▶ [WHAT YOU SHOULD DO] Copy out all of the data exactly as it appears.

++++++++

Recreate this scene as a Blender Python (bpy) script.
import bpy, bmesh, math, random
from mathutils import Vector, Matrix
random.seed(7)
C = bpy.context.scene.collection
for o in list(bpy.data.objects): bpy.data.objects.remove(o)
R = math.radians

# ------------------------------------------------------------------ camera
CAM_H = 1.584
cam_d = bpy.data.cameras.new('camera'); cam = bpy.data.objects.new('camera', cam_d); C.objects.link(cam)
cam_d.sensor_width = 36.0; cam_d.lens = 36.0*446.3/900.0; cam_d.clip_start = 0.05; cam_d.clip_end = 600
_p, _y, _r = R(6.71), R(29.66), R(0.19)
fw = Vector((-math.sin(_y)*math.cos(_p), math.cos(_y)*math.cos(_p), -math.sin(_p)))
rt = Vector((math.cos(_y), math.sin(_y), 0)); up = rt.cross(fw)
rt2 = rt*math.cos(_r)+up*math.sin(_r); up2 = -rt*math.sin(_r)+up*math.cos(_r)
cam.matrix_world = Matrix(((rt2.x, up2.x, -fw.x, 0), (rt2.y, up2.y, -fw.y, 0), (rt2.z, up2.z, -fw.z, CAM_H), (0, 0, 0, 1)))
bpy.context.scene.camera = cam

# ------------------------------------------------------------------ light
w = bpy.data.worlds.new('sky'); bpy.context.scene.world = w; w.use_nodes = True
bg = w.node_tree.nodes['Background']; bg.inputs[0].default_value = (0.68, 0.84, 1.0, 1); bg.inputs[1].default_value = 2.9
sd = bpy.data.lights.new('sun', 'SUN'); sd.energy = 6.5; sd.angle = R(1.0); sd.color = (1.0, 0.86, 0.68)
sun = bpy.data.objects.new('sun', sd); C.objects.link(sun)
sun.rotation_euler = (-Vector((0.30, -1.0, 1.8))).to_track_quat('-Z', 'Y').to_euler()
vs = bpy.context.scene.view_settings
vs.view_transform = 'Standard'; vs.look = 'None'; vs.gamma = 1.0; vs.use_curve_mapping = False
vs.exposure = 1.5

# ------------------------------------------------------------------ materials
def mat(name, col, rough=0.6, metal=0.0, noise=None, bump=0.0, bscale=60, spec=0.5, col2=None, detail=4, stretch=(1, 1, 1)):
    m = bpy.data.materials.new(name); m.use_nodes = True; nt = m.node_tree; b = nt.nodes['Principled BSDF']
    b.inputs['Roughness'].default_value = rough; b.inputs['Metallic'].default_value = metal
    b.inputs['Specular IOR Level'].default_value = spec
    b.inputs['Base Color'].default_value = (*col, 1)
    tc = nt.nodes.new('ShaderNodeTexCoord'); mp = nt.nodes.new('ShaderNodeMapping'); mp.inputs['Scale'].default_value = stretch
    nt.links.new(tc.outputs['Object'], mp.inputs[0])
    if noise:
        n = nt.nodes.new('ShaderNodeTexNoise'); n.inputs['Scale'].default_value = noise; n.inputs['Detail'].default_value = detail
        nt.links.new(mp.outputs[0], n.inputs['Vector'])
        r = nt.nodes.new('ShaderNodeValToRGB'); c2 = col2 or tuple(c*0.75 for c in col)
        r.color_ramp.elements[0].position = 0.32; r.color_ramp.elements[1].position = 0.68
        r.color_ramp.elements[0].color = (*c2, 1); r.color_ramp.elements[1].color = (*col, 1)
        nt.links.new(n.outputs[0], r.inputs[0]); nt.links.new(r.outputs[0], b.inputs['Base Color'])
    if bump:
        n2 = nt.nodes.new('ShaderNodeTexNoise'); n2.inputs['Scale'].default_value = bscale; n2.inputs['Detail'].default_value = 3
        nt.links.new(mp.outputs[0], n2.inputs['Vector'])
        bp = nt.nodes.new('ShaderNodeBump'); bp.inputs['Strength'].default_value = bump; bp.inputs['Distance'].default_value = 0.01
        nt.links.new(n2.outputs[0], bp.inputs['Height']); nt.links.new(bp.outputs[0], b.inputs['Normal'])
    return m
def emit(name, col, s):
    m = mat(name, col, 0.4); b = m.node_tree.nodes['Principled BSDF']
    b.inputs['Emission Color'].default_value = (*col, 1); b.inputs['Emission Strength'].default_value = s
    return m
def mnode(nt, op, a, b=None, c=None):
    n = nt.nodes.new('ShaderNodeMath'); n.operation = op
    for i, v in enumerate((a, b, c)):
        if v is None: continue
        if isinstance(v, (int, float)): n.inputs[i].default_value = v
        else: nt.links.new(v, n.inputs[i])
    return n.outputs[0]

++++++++

▶ [OUTPUT FOR THIS EXERCISE]
Recreate this scene as a Blender Python (bpy) script.
import bpy, bmesh, math, random
from mathutils import Vector, Matrix
random.seed(7)
C = bpy.context.scene.collection
for o in list(bpy.data.objects): bpy.data.objects.remove(o)
R = math.radians

# ------------------------------------------------------------------ camera
CAM_H = 1.584
cam_d = bpy.data.cameras.new('camera'); cam = bpy.data.objects.new('camera', cam_d); C.objects.link(cam)
cam_d.sensor_width = 36.0; cam_d.lens = 36.0*446.3/900.0; cam_d.clip_start = 0.05; cam_d.clip_end = 600
_p, _y, _r = R(6.71), R(29.66), R(0.19)
fw = Vector((-math.sin(_y)*math.cos(_p), math.cos(_y)*math.cos(_p), -math.sin(_p)))
rt = Vector((math.cos(_y), math.sin(_y), 0)); up = rt.cross(fw)
rt2 = rt*math.cos(_r)+up*math.sin(_r); up2 = -rt*math.sin(_r)+up*math.cos(_r)
cam.matrix_world = Matrix(((rt2.x, up2.x, -fw.x, 0), (rt2.y, up2.y, -fw.y, 0), (rt2.z, up2.z, -fw.z, CAM_H), (0, 0, 0, 1)))
bpy.context.scene.camera = cam

# ------------------------------------------------------------------ light
w = bpy.data.worlds.new('sky'); bpy.context.scene.world = w; w.use_nodes = True
bg = w.node_tree.nodes['Background']; bg.inputs[0].default_value = (0.68, 0.84, 1.0, 1); bg.inputs[1].default_value = 2.9
sd = bpy.data.lights.new('sun', 'SUN'); sd.energy = 6.5; sd.angle = R(1.0); sd.color = (1.0, 0.86, 0.68)
sun = bpy.data.objects.new('sun', sd); C.objects.link(sun)
sun.rotation_euler = (-Vector((0.30, -1.0, 1.8))).to_track_quat('-Z', 'Y').to_euler()
vs = bpy.context.scene.view_settings
vs.view_transform = 'Standard'; vs.look = 'None'; vs.gamma = 1.0; vs.use_curve_mapping = False
vs.exposure = 1.5

# ------------------------------------------------------------------ materials
def mat(name, col, rough=0.6, metal=0.0, noise=None, bump=0.0, bscale=60, spec=0.5, col2=None, detail=4, stretch=(1, 1, 1)):
    m = bpy.data.materials.new(name); m.use_nodes = True; nt = m.node_tree; b = nt.nodes['Principled BSDF']
    b.inputs['Roughness'].default_value = rough; b.inputs['Metallic'].default_value = metal
    b.inputs['Specular IOR Level'].default_value = spec
    b.inputs['Base Color'].default_value = (*col, 1)
    tc = nt.nodes.new('ShaderNodeTexCoord'); mp = nt.nodes.new('ShaderNodeMapping'); mp.inputs['Scale'].default_value = stretch
    nt.links.new(tc.outputs['Object'], mp.inputs[0])
    if noise:
        n = nt.nodes.new('ShaderNodeTexNoise'); n.inputs['Scale'].default_value = noise; n.inputs['Detail'].default_value = detail
        nt.links.new(mp.outputs[0], n.inputs['Vector'])
        r = nt.nodes.new('ShaderNodeValToRGB'); c2 = col2 or tuple(c*0.75 for c in col)
        r.color_ramp.elements[0].position = 0.32; r.color_ramp.elements[1].position = 0.68
        r.color_ramp.elements[0].color = (*c2, 1); r.color_ramp.elements[1].color = (*col, 1)
        nt.links.new(n.outputs[0], r.inputs[0]); nt.links.new(r.outputs[0], b.inputs['Base Color'])
    if bump:
        n2 = nt.nodes.new('ShaderNodeTexNoise'); n2.inputs['Scale'].default_value = bscale; n2.inputs['Detail'].default_value = 3
        nt.links.new(mp.outputs[0], n2.inputs['Vector'])
        bp = nt.nodes.new('ShaderNodeBump'); bp.inputs['Strength'].default_value = bump; bp.inputs['Distance'].default_value = 0.01
        nt.links.new(n2.outputs[0], bp.inputs['Height']); nt.links.new(bp.outputs[0], b.inputs['Normal'])
    return m
def emit(name, col, s):
    m = mat(name, col, 0.4); b = m.node_tree.nodes['Principled BSDF']
    b.inputs['Emission Color'].default_value = (*col, 1); b.inputs['Emission Strength'].default_value = s
    return m
def mnode(nt, op, a, b=None, c=None):
    n = nt.nodes.new('ShaderNodeMath'); n.operation = op
    for i, v in enumerate((a, b, c)):
        if v is None: continue
        if isinstance(v, (int, float)): n.inputs[i].default_value = v
        else: nt.links.new(v, n.inputs[i])
    return n.outputs[0]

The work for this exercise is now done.